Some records
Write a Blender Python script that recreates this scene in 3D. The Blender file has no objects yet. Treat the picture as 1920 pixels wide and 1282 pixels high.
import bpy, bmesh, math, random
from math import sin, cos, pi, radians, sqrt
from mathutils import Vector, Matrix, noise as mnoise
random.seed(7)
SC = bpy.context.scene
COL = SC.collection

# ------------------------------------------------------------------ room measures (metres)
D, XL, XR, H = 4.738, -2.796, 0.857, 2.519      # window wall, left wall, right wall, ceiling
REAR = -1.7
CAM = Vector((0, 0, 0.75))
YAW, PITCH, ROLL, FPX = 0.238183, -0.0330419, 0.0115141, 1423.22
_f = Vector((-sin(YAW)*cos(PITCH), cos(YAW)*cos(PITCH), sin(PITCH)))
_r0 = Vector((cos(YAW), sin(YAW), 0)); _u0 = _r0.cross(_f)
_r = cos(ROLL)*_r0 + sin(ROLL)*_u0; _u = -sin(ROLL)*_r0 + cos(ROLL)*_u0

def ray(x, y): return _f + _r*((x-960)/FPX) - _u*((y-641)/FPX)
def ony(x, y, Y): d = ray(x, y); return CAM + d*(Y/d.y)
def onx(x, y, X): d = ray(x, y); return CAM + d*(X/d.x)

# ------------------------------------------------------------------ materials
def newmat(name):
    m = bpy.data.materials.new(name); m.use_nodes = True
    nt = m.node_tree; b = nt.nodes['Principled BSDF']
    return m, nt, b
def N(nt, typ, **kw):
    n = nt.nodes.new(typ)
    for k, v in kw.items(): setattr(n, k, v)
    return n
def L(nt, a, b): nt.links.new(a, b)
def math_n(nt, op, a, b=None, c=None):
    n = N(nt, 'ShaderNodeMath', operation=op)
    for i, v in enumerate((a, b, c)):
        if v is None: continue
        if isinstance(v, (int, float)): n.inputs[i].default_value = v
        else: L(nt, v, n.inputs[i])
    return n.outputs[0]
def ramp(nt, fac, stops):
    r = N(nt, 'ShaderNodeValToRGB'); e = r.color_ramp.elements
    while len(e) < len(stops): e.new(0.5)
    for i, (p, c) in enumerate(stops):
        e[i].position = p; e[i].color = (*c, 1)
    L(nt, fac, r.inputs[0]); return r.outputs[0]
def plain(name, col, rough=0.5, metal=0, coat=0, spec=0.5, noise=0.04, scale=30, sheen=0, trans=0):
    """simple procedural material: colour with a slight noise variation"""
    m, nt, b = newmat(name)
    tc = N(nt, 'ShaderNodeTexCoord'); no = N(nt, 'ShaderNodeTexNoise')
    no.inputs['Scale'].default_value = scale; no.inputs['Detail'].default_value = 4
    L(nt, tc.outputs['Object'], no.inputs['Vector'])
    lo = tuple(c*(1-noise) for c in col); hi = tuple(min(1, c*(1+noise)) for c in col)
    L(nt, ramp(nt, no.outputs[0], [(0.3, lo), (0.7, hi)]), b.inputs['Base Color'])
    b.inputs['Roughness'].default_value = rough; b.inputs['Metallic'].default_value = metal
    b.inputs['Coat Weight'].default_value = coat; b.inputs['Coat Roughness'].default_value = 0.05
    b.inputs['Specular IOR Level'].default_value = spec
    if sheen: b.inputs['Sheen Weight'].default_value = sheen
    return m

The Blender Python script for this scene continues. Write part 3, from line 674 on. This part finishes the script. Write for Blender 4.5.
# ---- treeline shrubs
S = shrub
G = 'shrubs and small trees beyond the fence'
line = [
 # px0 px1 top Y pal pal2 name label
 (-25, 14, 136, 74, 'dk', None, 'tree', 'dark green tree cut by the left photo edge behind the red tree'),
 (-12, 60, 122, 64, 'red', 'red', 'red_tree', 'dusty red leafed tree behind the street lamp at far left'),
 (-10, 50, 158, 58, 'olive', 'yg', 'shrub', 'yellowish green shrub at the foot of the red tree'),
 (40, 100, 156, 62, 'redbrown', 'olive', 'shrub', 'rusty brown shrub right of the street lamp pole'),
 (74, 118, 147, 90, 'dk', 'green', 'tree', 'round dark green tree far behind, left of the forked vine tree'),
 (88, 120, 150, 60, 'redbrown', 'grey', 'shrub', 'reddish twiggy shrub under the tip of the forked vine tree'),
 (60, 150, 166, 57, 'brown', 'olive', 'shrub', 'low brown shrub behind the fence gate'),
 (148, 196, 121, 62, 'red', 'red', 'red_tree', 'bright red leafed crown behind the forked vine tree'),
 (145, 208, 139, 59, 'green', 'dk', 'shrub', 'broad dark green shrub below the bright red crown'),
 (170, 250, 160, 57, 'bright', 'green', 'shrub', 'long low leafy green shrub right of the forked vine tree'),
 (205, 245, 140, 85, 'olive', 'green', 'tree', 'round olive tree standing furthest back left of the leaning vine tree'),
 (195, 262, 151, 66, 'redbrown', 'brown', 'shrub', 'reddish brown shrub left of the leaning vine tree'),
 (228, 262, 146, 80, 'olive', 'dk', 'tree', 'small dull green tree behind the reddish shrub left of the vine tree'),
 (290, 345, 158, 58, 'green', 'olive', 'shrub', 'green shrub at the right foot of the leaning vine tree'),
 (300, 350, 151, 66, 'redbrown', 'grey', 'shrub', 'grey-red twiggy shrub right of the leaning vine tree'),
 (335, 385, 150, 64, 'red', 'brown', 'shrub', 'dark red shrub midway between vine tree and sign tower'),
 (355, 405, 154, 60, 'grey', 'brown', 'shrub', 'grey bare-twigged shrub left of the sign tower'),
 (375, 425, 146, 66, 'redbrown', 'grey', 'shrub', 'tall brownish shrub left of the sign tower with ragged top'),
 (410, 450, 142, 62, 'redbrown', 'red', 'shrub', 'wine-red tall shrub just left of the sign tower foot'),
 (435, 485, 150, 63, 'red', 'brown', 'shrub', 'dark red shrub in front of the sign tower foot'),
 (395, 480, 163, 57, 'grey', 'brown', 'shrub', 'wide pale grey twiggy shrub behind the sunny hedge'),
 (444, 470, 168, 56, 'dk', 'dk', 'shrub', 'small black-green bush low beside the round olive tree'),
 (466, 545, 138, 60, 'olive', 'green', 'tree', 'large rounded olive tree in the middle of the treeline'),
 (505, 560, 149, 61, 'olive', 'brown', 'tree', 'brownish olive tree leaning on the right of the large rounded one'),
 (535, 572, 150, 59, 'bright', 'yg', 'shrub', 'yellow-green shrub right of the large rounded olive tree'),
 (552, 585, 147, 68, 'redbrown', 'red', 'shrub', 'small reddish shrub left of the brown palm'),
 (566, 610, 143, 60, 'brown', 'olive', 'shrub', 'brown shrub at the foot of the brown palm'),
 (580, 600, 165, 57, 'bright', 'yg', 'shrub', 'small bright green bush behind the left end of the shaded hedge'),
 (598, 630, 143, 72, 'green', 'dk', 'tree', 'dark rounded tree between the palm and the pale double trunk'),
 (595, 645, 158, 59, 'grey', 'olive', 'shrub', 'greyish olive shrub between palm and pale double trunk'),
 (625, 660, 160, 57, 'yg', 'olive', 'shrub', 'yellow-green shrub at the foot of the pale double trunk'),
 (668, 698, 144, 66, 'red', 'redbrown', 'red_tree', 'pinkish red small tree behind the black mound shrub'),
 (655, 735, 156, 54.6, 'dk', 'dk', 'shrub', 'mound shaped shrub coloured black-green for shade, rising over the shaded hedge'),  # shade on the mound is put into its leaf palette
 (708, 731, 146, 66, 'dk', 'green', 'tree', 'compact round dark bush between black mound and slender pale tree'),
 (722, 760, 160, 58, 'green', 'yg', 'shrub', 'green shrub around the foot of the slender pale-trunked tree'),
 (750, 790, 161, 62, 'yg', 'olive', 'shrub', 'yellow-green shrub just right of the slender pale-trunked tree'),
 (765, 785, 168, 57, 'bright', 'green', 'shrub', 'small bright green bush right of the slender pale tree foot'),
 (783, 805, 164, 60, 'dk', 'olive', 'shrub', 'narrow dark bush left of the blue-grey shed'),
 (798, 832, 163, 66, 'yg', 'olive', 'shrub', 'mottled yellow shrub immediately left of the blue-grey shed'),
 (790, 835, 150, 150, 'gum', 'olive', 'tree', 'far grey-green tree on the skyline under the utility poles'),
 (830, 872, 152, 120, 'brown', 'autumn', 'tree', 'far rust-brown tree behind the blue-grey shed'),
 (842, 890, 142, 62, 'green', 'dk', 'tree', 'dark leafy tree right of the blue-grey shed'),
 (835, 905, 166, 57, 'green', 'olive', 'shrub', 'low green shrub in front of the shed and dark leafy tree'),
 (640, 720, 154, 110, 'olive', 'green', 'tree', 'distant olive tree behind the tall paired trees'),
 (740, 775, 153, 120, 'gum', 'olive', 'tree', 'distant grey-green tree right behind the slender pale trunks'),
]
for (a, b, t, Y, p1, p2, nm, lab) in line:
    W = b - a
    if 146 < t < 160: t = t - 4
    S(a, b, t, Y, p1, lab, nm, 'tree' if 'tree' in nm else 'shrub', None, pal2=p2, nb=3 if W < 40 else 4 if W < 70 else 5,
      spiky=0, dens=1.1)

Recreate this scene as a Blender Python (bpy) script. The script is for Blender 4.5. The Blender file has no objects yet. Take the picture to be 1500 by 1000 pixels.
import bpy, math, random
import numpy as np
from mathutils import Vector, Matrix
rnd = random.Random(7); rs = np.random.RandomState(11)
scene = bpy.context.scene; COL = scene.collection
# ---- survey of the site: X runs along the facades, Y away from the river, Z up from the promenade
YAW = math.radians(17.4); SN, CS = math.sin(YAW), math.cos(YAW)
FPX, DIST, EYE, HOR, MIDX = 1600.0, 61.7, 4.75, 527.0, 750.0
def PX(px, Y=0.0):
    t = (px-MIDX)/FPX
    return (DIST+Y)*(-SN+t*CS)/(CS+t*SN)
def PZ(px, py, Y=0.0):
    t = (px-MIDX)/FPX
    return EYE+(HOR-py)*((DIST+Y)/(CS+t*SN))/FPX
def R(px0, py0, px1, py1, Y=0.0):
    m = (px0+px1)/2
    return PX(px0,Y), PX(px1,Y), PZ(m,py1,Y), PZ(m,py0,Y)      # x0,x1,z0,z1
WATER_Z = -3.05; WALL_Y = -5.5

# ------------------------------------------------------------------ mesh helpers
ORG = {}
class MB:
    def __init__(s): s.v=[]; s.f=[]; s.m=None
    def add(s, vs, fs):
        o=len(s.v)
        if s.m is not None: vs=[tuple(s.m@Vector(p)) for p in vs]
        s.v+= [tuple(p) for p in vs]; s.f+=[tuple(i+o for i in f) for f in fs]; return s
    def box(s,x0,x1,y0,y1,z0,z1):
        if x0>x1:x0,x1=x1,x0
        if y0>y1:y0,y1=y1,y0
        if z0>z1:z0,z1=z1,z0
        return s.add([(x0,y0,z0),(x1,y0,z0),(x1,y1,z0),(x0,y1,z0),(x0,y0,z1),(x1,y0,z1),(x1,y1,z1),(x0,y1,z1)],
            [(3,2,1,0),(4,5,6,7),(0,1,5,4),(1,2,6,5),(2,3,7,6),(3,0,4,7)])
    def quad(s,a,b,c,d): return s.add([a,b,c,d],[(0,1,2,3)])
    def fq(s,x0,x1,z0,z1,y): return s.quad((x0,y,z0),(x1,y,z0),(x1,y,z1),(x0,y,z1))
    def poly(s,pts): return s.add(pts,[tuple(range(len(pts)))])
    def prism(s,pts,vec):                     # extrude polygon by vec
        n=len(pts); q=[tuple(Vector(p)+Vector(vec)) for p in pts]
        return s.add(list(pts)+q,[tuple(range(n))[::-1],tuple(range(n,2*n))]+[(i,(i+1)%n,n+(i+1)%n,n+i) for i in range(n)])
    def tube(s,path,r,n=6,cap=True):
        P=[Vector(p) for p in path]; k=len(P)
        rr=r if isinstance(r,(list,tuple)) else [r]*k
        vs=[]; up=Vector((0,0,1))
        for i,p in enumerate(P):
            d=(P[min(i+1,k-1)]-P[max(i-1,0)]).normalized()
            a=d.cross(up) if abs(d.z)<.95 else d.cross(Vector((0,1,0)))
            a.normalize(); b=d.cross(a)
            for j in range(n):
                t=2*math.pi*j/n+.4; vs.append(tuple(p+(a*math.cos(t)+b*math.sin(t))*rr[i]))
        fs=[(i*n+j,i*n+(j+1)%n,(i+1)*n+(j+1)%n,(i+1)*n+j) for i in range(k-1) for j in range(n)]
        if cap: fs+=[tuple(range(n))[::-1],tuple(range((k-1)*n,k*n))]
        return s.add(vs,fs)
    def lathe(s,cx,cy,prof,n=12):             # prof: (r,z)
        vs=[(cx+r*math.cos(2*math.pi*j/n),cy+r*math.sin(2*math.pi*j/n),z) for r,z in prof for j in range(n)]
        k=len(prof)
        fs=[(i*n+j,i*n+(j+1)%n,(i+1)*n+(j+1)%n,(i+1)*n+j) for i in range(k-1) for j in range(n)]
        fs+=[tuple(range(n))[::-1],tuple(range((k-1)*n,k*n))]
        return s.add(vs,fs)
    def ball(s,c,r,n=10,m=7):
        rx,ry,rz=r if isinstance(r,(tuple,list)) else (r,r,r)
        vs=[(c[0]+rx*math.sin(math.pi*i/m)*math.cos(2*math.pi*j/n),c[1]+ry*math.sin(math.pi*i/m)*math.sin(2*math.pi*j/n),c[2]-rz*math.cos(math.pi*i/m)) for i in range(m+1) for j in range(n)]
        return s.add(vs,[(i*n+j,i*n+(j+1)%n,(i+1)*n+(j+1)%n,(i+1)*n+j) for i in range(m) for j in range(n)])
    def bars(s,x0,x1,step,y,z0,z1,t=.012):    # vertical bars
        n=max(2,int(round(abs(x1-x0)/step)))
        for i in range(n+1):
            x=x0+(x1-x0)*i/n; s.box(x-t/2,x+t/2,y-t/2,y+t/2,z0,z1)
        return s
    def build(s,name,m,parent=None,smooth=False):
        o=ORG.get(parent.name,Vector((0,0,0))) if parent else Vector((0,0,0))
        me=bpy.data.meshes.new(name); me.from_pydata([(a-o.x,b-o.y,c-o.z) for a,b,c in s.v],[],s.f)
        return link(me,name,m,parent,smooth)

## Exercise
Extract from the listing above the lines between the line containing "Recreate this scene" and the line containing "WATER_Z = -3.05; WALL_Y = -5.5", keeping both of those lines. Output nothing else.

## Result of this task
Recreate this scene as a Blender Python (bpy) script. The script is for Blender 4.5. The Blender file has no objects yet. Take the picture to be 1500 by 1000 pixels.
import bpy, math, random
import numpy as np
from mathutils import Vector, Matrix
rnd = random.Random(7); rs = np.random.RandomState(11)
scene = bpy.context.scene; COL = scene.collection
# ---- survey of the site: X runs along the facades, Y away from the river, Z up from the promenade
YAW = math.radians(17.4); SN, CS = math.sin(YAW), math.cos(YAW)
FPX, DIST, EYE, HOR, MIDX = 1600.0, 61.7, 4.75, 527.0, 750.0
def PX(px, Y=0.0):
    t = (px-MIDX)/FPX
    return (DIST+Y)*(-SN+t*CS)/(CS+t*SN)
def PZ(px, py, Y=0.0):
    t = (px-MIDX)/FPX
    return EYE+(HOR-py)*((DIST+Y)/(CS+t*SN))/FPX
def R(px0, py0, px1, py1, Y=0.0):
    m = (px0+px1)/2
    return PX(px0,Y), PX(px1,Y), PZ(m,py1,Y), PZ(m,py0,Y)      # x0,x1,z0,z1
WATER_Z = -3.05; WALL_Y = -5.5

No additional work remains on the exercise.